«Leider wird Untersuchungshaft in der Türkei oft auf eine routinierte masslose Weise angewendet. De facto dient sie als Strafe», sagt Andrew Gardner, Türkei-Researcher von Amnesty International.
Journalistinnen und Journalisten leben in vielen Ländern gefährlich. Doch nirgendwo sind so viele in Haft wie in der Türkei, derzeit sind es mehr als 120. Dies hat das «Komitee zum Schutz von Journalisten» aktuell dokumentiert. Damit sitzt ein Drittel aller inhaftierten Medienschaffenden weltweit in der Türkei in Haft, die meisten warten noch auf ihr Verfahren.
Einige müssen schon seit Monaten in türkischen Gefängnissen ausharren. Nach dem gescheiterten Putschversuch hat die Regierung im Juli 2016 den Ausnahmezustand ausgerufen – er gilt bis heute. Die Erosion der Medienfreiheit ist nicht neu. Als im Jahr 2013 die Gezi-Park-Proteste ausbrachen, strahlte ein grosser Nachrichtensender einen Tierfilm über Pinguine aus, anstatt über die Proteste zu berichten. Journalistinnen und Journalisten verloren ihren Job, weil sie das Missfallen der Behörden erregt hatten. Kritische Medien wurden übernommen und auf Linie gebracht.

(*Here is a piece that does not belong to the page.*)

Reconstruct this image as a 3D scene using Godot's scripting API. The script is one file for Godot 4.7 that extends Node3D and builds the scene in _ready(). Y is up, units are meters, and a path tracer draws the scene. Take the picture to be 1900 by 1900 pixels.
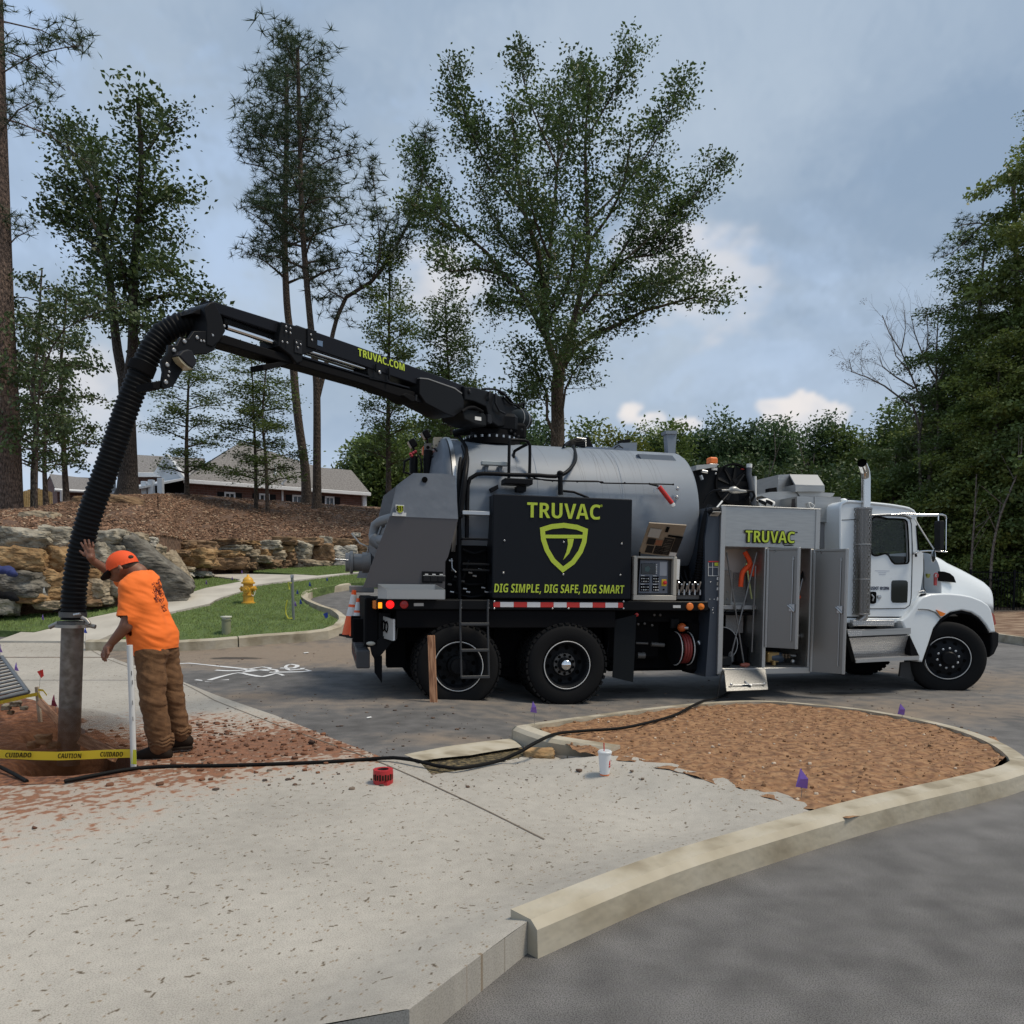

Medienschaffende sind zur Zielscheibe einer beispiellosen Kampagne gegen die Meinungsfreiheit geworden. Ungefähr 160 Medien wurden geschlossen, Tausende Journalistinnen und Journalisten haben ihre Arbeit verloren. Die Botschaft ist eindeutig: Wer in der Türkei abweichende Meinungen äussert, zahlt einen hohen Preis.
Der unabhängige Journalismus steht in der Türkei am Abgrund. Die Angst, im Gefängnis zu landen, ist deutlich spürbar: In Zeitungskolumnen und Diskussionssendungen werden nur noch selten Widerspruch oder stark abweichende Meinungen geäussert.